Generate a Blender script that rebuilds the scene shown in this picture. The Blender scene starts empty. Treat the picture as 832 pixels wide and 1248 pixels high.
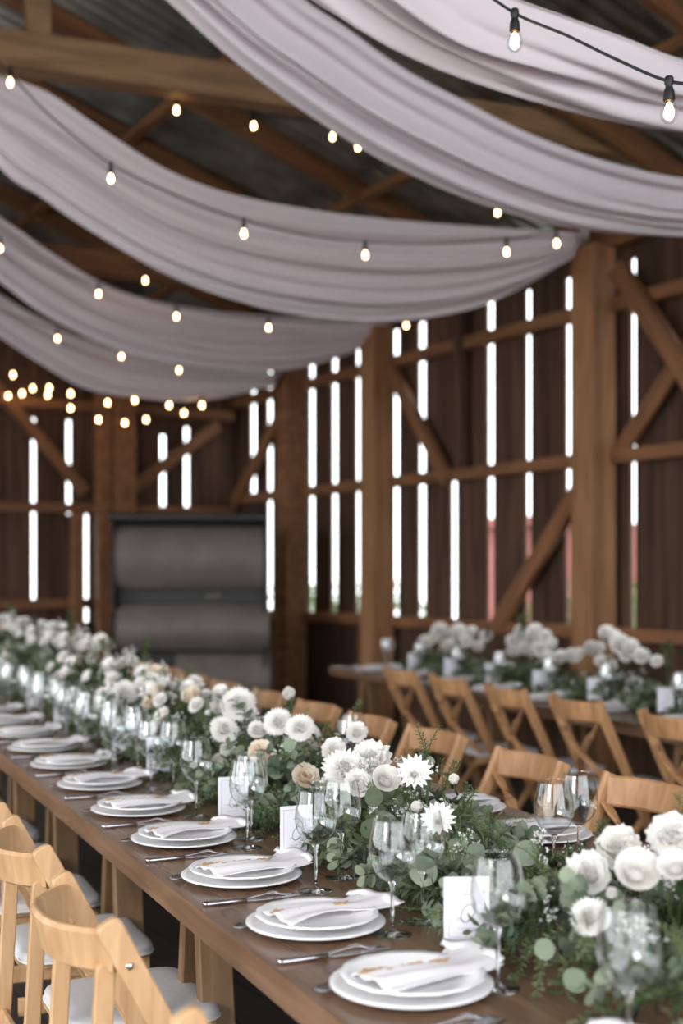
import bpy, math, random
from mathutils import Vector, Matrix
import numpy as np
R = random.Random(7)
PI = math.pi
sc = bpy.context.scene
COL = sc.collection
CAMZ, FPX, PX0, PY0 = 1.46, 1600.0, 416.0, 700.0
TZ = 0.76                                    # table height

# ------------------------------------------------------------------ materials
def lin(c):
    return tuple(((v/255)/12.92 if v/255 <= .04045 else ((v/255+.055)/1.055)**2.4) for v in c)
def new_mat(name):
    m = bpy.data.materials.new(name); m.use_nodes = True
    nt = m.node_tree; b = nt.nodes['Principled BSDF']
    return m, nt, b
def plain(name, c, rough=.5, metal=0, spec=.5, noise=0, scale=8, bump=0, sheen=0):
    m, nt, b = new_mat(name)
    b.inputs['Roughness'].default_value = rough; b.inputs['Metallic'].default_value = metal
    b.inputs['Specular IOR Level'].default_value = spec
    b.inputs['Base Color'].default_value = (*lin(c), 1)
    if sheen: b.inputs['Sheen Weight'].default_value = sheen
    if noise or bump:
        tc = nt.nodes.new('ShaderNodeTexCoord'); n = nt.nodes.new('ShaderNodeTexNoise')
        n.inputs['Scale'].default_value = scale; n.inputs['Detail'].default_value = 4
        nt.links.new(tc.outputs['Object'], n.inputs['Vector'])
        if noise:
            r = nt.nodes.new('ShaderNodeValToRGB')
            a = lin(tuple(max(0, v*(1-noise)) for v in c)); z = lin(tuple(min(255, v*(1+noise)) for v in c))
            r.color_ramp.elements[0].color = (*a, 1); r.color_ramp.elements[1].color = (*z, 1)
            r.color_ramp.elements[0].position = .3; r.color_ramp.elements[1].position = .7
            nt.links.new(n.outputs['Fac'], r.inputs['Fac']); nt.links.new(r.outputs['Color'], b.inputs['Base Color'])
        if bump:
            bp = nt.nodes.new('ShaderNodeBump'); bp.inputs['Strength'].default_value = bump; bp.inputs['Distance'].default_value = .01
            nt.links.new(n.outputs['Fac'], bp.inputs['Height']); nt.links.new(bp.outputs['Normal'], b.inputs['Normal'])
    return m
def wood(name, c1, c2, stretch=(1, 14, 14), scale=2.2, rough=.5, bump=.15, spec=.4, island=0):
    """wood grain running along the axis with the smallest stretch value"""
    m, nt, b = new_mat(name)
    N = nt.nodes.new; L = nt.links.new
    tc = N('ShaderNodeTexCoord'); mp = N('ShaderNodeMapping'); mp.inputs['Scale'].default_value = stretch
    L(tc.outputs['Object'], mp.inputs['Vector'])
    n = N('ShaderNodeTexNoise'); n.inputs['Scale'].default_value = scale; n.inputs['Detail'].default_value = 6; n.inputs['Distortion'].default_value = .6
    L(mp.outputs['Vector'], n.inputs['Vector'])
    r = N('ShaderNodeValToRGB'); r.color_ramp.elements[0].color = (*lin(c1), 1); r.color_ramp.elements[1].color = (*lin(c2), 1)
    r.color_ramp.elements[0].position = .32; r.color_ramp.elements[1].position = .68
    L(n.outputs['Fac'], r.inputs['Fac'])
    out = r.outputs['Color']
    if island:
        g = N('ShaderNodeNewGeometry'); mr = N('ShaderNodeMapRange')
        mr.inputs['To Min'].default_value = 1-island; mr.inputs['To Max'].default_value = 1+island
        L(g.outputs['Random Per Island'], mr.inputs['Value'])
        h = N('ShaderNodeHueSaturation'); L(mr.outputs['Result'], h.inputs['Value']); L(out, h.inputs['Color']); out = h.outputs['Color']
    L(out, b.inputs['Base Color'])
    b.inputs['Roughness'].default_value = rough; b.inputs['Specular IOR Level'].default_value = spec
    bp = N('ShaderNodeBump'); bp.inputs['Strength'].default_value = bump; bp.inputs['Distance'].default_value = .004
    L(n.outputs['Fac'], bp.inputs['Height']); L(bp.outputs['Normal'], b.inputs['Normal'])
    return m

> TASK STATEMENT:
Skip every picture and return the lines above from the top through the one that contains "# table height".

> EXPECTED OUTPUT:
Generate a Blender script that rebuilds the scene shown in this picture. The Blender scene starts empty. Treat the picture as 832 pixels wide and 1248 pixels high.
import bpy, math, random
from mathutils import Vector, Matrix
import numpy as np
R = random.Random(7)
PI = math.pi
sc = bpy.context.scene
COL = sc.collection
CAMZ, FPX, PX0, PY0 = 1.46, 1600.0, 416.0, 700.0
TZ = 0.76                                    # table height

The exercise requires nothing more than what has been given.